I was in solitary confinement; even my lawyer and my family were not told about my condition. I was not allowed to read any books or magazines, or watch TV. Even the staff watching over me were forbidden to speak to me.

After I was released from RSDL on May 26, 2017, I was sent to the Chishan prison in Hunan and I got a public trial. The Chinese authorities could not prove espionage charges against me because those were false charges, but I continued to be in prison. I tried to preserve my willpower and sanity by constantly reminding myself that I had not done anything wrong. I called myself a human rights defender and decided to work to safeguard human rights whether or not I was released from jail one day.

I became free after five years, on April 14, 2022. Today, I am working to improve the human rights situation in Chinese prisons even as the Chinese government tries to snap ties between foreign NGOs and the Chinese people.

I believe that freedom is not for free.
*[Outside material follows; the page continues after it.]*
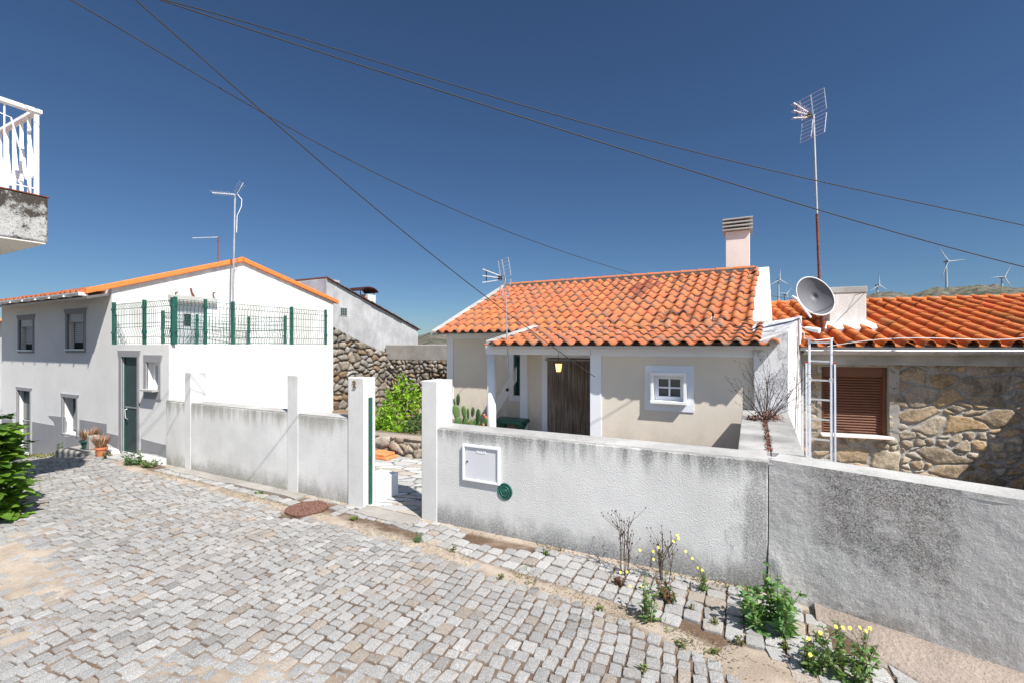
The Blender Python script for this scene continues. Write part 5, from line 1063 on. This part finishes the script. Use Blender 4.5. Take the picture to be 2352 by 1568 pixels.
# weeds
def weed(label, p, h, r, n_, L, cols, flowers=0, stems=3, name='weed', cat='weed', dry=False, fl=None, stem_h=None, asp=.4, spread=1.):
    p = Vector(p); T = thing(name, label, cat, p); sm = MB(); lm = MB(); tips = []
    for i in range(stems):
        a = pr.uniform(0, 6.28); q = p+Vector((math.cos(a)*r*.35, math.sin(a)*r*.35, 0))
        hh_ = h*pr.uniform(.6, 1); tip = p+Vector((math.cos(a)*r*pr.uniform(.2, .9)*spread, math.sin(a)*r*pr.uniform(.2, .9)*spread, hh_))
        mid = q.lerp(tip, .5)+rv3()*h*.05; sm.tube([q-Z*.02, mid, tip], .0035, 5, .0015); tips.append((q, mid, tip))
        if dry:
            for k in range(3):
                t = pr.uniform(.4, .9); s0 = q.lerp(tip, t); e = s0+Vector((pr.gauss(0, .4), pr.gauss(0, .4), .9))*h*.28; sm.tube([s0, e], .0022, 4, .001); sm.lathe(e, [(.004, 0), (.005, .008), (.001, .014)], 5)
    sm.build('stem', M['dry_stem'] if dry else M['stem'], T)
    for i in range(n_):
        q, mid, tip = pr.choice(tips); t = pr.random()**1.3; b_ = (q.lerp(mid, t*2) if t < .5 else mid.lerp(tip, t*2-1)); a = pr.uniform(0, 6.28)
        leaf(lm, b_, Vector((math.cos(a), math.sin(a), pr.uniform(.0, 1.1))), L*pr.uniform(.5, 1.3)*(1.15-.6*t), L*asp*pr.uniform(.6, 1.2), pr.choice(cols), .3, pr.uniform(.1, .6), rv3().normalized()+Z)
    if n_: lm.build('leaves', M['leaf'], T)
    for i in range(flowers):
        a = pr.uniform(0, 6.28); q = tips[i % len(tips)][1]; e = fl[i] if fl else p+Vector((math.cos(a)*r*.8, math.sin(a)*r*.8, h*pr.uniform(.85, 1.15)))
        f = MB(); f.tube([q, q.lerp(e, .5)+Z*.02, e], .002, 4); nf = Vector((pr.gauss(0, .3), -.8, .7)).normalized(); x_ = nf.cross(Z).normalized(); y_ = x_.cross(nf)
        f.build('flower_stalk', M['stem'], T); f = MB()
        for k in range(9): th = 2*math.pi*k/9; d = x_*math.cos(th)+y_*math.sin(th); sd = nf.cross(d); f.quad(e, e+d*.006+sd*.0035, e+d*.0125, e+d*.006-sd*.0035)
        f.lathe(e+nf*.001, [(.005, 0), (.004, .003), (.001, .004)], 8, nf)
        f.build('flower', M['petal'], T)
    return T
g = gnd
weed('large leafy green weed at the foot of the wall crack', g(1768, 1442), .36, .27, 430, .075, [(.14, .27, .08), (.19, .34, .09), (.10, .21, .07), (.17, .30, .12)], stems=26)
weed('bushy flowering weed with yellow heads by the rough wall, lower right', g(1945, 1545), .24, .23, 420, .045, [(.12, .23, .06), (.17, .27, .10), (.15, .20, .06)], 7, 22, fl=[at(x, y, 2.62) for x, y in ((1884, 1452), (1920, 1438), (1936, 1440), (1952, 1441), (1975, 1440), (1998, 1441), (1990, 1448))])
weed('small yellow-flowered weed on the setts left of the bushy one', g(1868, 1535), .18, .12, 170, .045, [(.11, .20, .05), (.15, .22, .08)], 2, 10, fl=[at(1857, 1465, 2.65), at(1861, 1502, 2.6)])
weed('slender pale green weed standing in the dirt gutter', g(1490, 1425), .30, .07, 120, .05, [(.13, .22, .10), (.16, .25, .08)], 2, 8, fl=[at(1475, 1345, 3.35), at(1448, 1345, 3.35)])
weed('reddish low weed with green tips between slender weed and wall', g(1538, 1376), .14, .12, 110, .05, [(.15, .07, .04), (.10, .15, .05), (.2, .1, .05)], stems=8)
weed('tall dry brown stems against the street wall with two yellow flowers at the foot', g(1432, 1318), .50, .10, 26, .04, [(.10, .03, .03), (.08, .12, .04)], 2, 9, dry=True, fl=[at(1425, 1313, 3.6), at(1440, 1312, 3.6)], spread=1.1)
weed('airy yellow-flowered stems leaning on the street wall', g(1530, 1335), .42, .12, 40, .03, [(.16, .12, .05), (.12, .15, .05)], 7, 8, dry=True, fl=[at(x, y, 3.62) for x, y in ((1500, 1265), (1512, 1256), (1547, 1242), (1556, 1228), (1470, 1262), (1501, 1283), (1558, 1235))])
weed('upright green stalks with yellow flowers close to the street wall', g(1612, 1355), .20, .05, 100, .03, [(.12, .22, .06), (.10, .19, .05)], 4, 7, fl=[at(x, y, 3.55) for x, y in ((1575, 1265), (1590, 1281), (1602, 1303), (1613, 1308))])
weed('small reddish tuft under the tall dry stems', g(1425, 1340), .07, .08, 80, .035, [(.14, .05, .045), (.2, .09, .06)], stems=6)
weed('tiny green weed in the gutter before the gate pier', g(960, 1243), .08, .05, 50, .04, [(.10, .20, .08), (.13, .24, .09)], stems=6)
weed('small green tuft by the wall foot left of the dry stems', g(1252, 1272), .06, .04, 34, .03, [(.12, .2, .05)], stems=5)
weed('flat green moss-like tuft at the pavement edge near the gate', g(815, 1190), .03, .08, 60, .035, [(.18, .26, .05), (.14, .22, .04)], stems=8)
weed('flat green tuft left of the rusty manhole cover', g(595, 1132), .03, .07, 60, .03, [(.12, .24, .04)], stems=8)
weed('thin tall green weed at the left end of the garden wall', g(417, 1070), .38, .04, 60, .05, [(.14, .22, .05)], stems=3)
weed('leafy grey-green weed at the annex corner', g(305, 1066), .22, .20, 150, .07, [(.12, .22, .10), (.10, .2, .09)], stems=14)
weed('lighter green weed clump right of the annex doorstep', g(345, 1070), .16, .17, 120, .06, [(.16, .27, .10), (.2, .3, .12)], stems=14)
weed('small dark weed below the pots', g(246, 1052), .12, .10, 60, .05, [(.08, .14, .05)], stems=8)
weed('small green weed left of the dark weed below the pots', g(226, 1043), .10, .08, 50, .05, [(.12, .2, .05)], stems=6)
weed('upright green weed by the far window of the white house', W(-12.0, 3.95, float(gz(-12.0))), .30, .08, 50, .06, [(.14, .24, .07)], stems=5)
for (x, y, h, lb) in ((1735, 1395, .06, 'tiny grass tuft close against the left side of the large leafy weed'), (1640, 1435, .05, 'small grass tuft midway between the slender pale weed and the large leafy weed'), (1700, 1480, .06, 'small grass tuft in the dirt below the large leafy weed'), (1590, 1400, .05, 'tiny grass tuft just right of the reddish low weed'), (1150, 1328, .05, 'lone tiny grass tuft in the gutter below the round valve cover'), (1040, 1265, .05, 'tiny grass tuft in the gutter below the left edge of the meter cabinet'), (1480, 1540, .03, 'lowest tiny grass tuft among the setts, near the bottom edge'), (1880, 1468, .05, 'tiny grass tuft on the dirt above the small yellow-flowered weed'), (1805, 1490, .06, 'grass tuft between the large leafy weed and the small yellow-flowered weed'), (1380, 1400, .03, 'tiny grass tuft left of the slender pale weed in the gutter'), (1560, 1480, .03, 'tiny grass tuft in the setts below the slender pale weed'), (1640, 1500, .04, 'tiny grass tuft in the setts, second from the bottom edge')):
    weed(lb, g(x, y), h, .03, 18, .035, [(.13, .20, .05), (.2, .17, .07)], stems=5, name='grass_tuft', cat='grass tuft')['group'] = 'tiny tufts in the sett joints'
# dry plant on the cross wall
p = W(.22, 6.1, zw)
T = thing('dry_shrub', 'leafless reddish dry plant with fine branching twigs growing on top of the cross wall', 'plant', p); m = MB(); lm = MB()
for i in range(26):
    a = pr.uniform(0, 6.28); el_ = pr.uniform(.35, 1.4); d = Vector((math.cos(a)*math.cos(el_), math.sin(a)*math.cos(el_)*.6, math.sin(el_))); L = pr.uniform(.3, .75); q = p; 
    pts = [p]; dd = d.copy()
    for k in range(5):
        dd = (dd+rv3()*.22+Z*.06).normalized(); q = q+dd*L/5; pts.append(q)
        if k > 0:
            e = q+(dd+rv3()*.9).normalized()*L*.22; m.tube([q, e], .0017, 4, .001); m.lathe(e, [(.004, 0), (.006, .006), (.001, .012)], 5)
            e2 = e+(dd+rv3()*.9).normalized()*L*.12; m.tube([e, e2], .0013, 4, .001)
    m.tube(pts, .0045, 5, .0015)
m.build('twigs', M['dry_stem'], T); m = MB()
for i in range(260):
    a = pr.uniform(0, 6.28); rr = pr.random()**.5*.20; leaf(m, p+Vector((rr*math.cos(a), rr*math.sin(a)*.7, pr.uniform(0, .16)*(1-rr*4) if rr < .2 else .01)), rv3()+Z*.4, .035, .018, pr.choice([(.17, .06, .05), (.12, .045, .04), (.22, .1, .08)]))
leafs = m.build('leaves', M['leaf_thick'], T)
m = MB()
for i in range(500):
    vv = pr.uniform(4.3, 6.0); uu = .19+.02*(vv-4.3)/1.7+pr.gauss(0, .012); leaf(m, W(uu, vv, zw+.004), rv3()+Z*.3, .022, .012, pr.choice([(.17, .06, .05), (.2, .08, .05), (.1, .05, .03)]))
tag(m.build('creeping_stonecrop', M['leaf_thick']), 'dry reddish creeper filling the joint along the top of the cross wall', 'ground cover', kind='stuff')
# pots
def pot(label, potname, base, r0, r1, h, mat, seed, n_=60, hh_=.30):
    T = thing('potted_plant', label, 'potted plant', base, 'potted plants by the annex'); base = Vector(base)
    b = MB().lathe(base, [(r0, 0), (r1*.94, h*.8), (r1*1.08, h*.81), (r1*1.1, h), (r1*.95, h), (r1*.9, h*.85)], 20); b.build('pot', mat, T, smooth=False)
    m = MB()
    for i in range(n_):
        a = pr.uniform(0, 6.28); rr = pr.random()**.5*r1*.8; q = base+Vector((rr*math.cos(a), rr*math.sin(a), h*.9)); leaf(m, q, Vector((math.cos(a)*.35, math.sin(a)*.35, 1))+rv3()*.15, hh_*pr.uniform(.6, 1.1), .013, pr.choice([(.36, .14, .09), (.42, .22, .13), (.26, .12, .08), (.3, .26, .12)]), .3, .12)
    m.build('leaves', M['leaf_thick'], T)
pot('dark green pot of reddish spiky plant by the white house wall', 'p', W(onV(204, 0, 3.92)[0], 3.92, -1.87), .085, .12, .16, M['pot_green'], 1, 130, .24)
pot('terracotta pot of reddish spiky plant in front of the green pot', 'p', W(onV(233, 0, 3.80)[0], 3.80, -1.93), .055, .085, .19, M['pot_clay'], 2, 110, .24)
tag(MB().box(-10.72, -10.55, 3.86, 4.0, -1.87, -1.62).build('concrete_block', M['concrete'], bevel=.01), 'small pale concrete block between the two plant pots', 'block')
tag(MB().hexa([W(-11.3, 3.60, -2.2), W(-10.38, 3.66, -2.2), W(-10.38, 4.08, -2.2), W(-11.3, 4.08, -2.2)], [W(-11.25, 3.63, -1.885), W(-10.38, 3.68, -1.875), W(-10.38, 4.08, -1.87), W(-11.25, 4.08, -1.87)]).build('stone_step', M['concrete'], bevel=.03), 'low worn stone step under the plant pots', 'step')
# strip of low weeds along the white house
m = MB()
for i in range(900):
    uu = pr.uniform(-15.2, -11.4); vv = pr.uniform(3.6, 4.05)-abs(pr.gauss(0, .1)); leaf(m, W(uu, vv, float(gz(uu))), rv3()+Z*.8, .06*pr.uniform(.5, 1.2), .02, pr.choice([(.2, .17, .06), (.14, .19, .05), (.26, .19, .09)]))
tag(m.build('ground_weeds', M['leaf']), 'dry low weeds along the foot of the white house', 'ground cover', kind='stuff')
m = MB()
for i in range(2600):
    uu = pr.uniform(-2.6, 2.3) if pr.random() < .8 else pr.uniform(-8, -2.6)
    if vnoise(uu*3.1+5, 1, 77) < .50: continue
    vv = (float(wallv(uu))-.02-abs(pr.gauss(0, .035))) if pr.random() < .6 else float(vtop(uu))+pr.gauss(.05, .05)
    if vv > float(wallv(uu))-.015: continue
    hq = pr.uniform(.015, .06); leaf(m, W(uu, vv, -1.9), Vector((pr.gauss(0, .5), pr.gauss(0, .5), 1)), hq, .006, pr.choice([(.13, .18, .05), (.22, .18, .08), (.28, .22, .12), (.10, .15, .04), (.16, .09, .06)]))
tag(m.build('sparse_grass', M['leaf']), 'sparse short grass and dry sprigs along the wall foot and the gutter', 'grass', kind='stuff')
# dry litter in the gutter (uncountable)
m = MB()
for i in range(5200):
    uu = pr.uniform(-8, 2.4); base_v = float(vtop(uu)) if pr.random() < .6 else float(wallv(uu))-.05; vv = base_v+pr.gauss(.04, .06)
    if vv > float(wallv(uu))-.02: continue
    if vnoise(uu*2.5, 3, 6) < .35: continue
    leaf(m, W(uu, vv, -1.895+pr.uniform(0, .012)), Vector((pr.gauss(0, 1), pr.gauss(0, 1), pr.uniform(0, .3))), pr.uniform(.008, .026), .006, pr.choice([(.22, .14, .08), (.3, .22, .13), (.12, .07, .04), (.14, .16, .06), (.4, .33, .25)]))
tag(m.build('gutter_litter', M['leaf_thick']), 'dry leaf litter and debris along the gutter', 'litter', kind='stuff')
# manhole
p = gnd(705, 1168); b = MB().lathe(p-Z*.002, [(.235, 0), (.235, .022), (.21, .024), (.205, .019), (.19, .022), (.001, .024)], 32); 
o = b.build('manhole_cover', M['manhole']); tag(o, 'round rusty manhole cover with pale specks in the pavement edge', 'manhole cover')
# pieces at the far left edge
NB_ = thing('neighbour_house', 'sliver of white neighbouring house at the far left edge, behind the shrub', 'house', W(-17.5, 4.6, -3))
b = MB().box(-18.6, -15.66, 4.6, 9, -3.2, .65); b.build('wall', M['white_wall'], NB_); MB().prism([W(-18.7, 4.45, .65), W(-18.7, 9.1, .65), W(-18.7, 6.8, 1.3)], U*3.02).build('roof', M['orange_clay'], NB_)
My parents were born in China and retreated with the Kuomintang army in 1949. My family embraced the idea of “Chinese nationalism”. But my wife is a local Taiwanese. So she inspired me to have a different worldview and I could see that Taiwan was gradually moving towards a democratic society.

I don’t want to be a citizen of an autocratic country. When I met Speaker Pelosi, she mentioned that she held aloft a protest banner at the Tiananmen Square in 1991. She has repeatedly asked Chinese leaders to set political prisoners free. She also expressed concern about human rights violations in Tibet, Xinjiang and Hong Kong.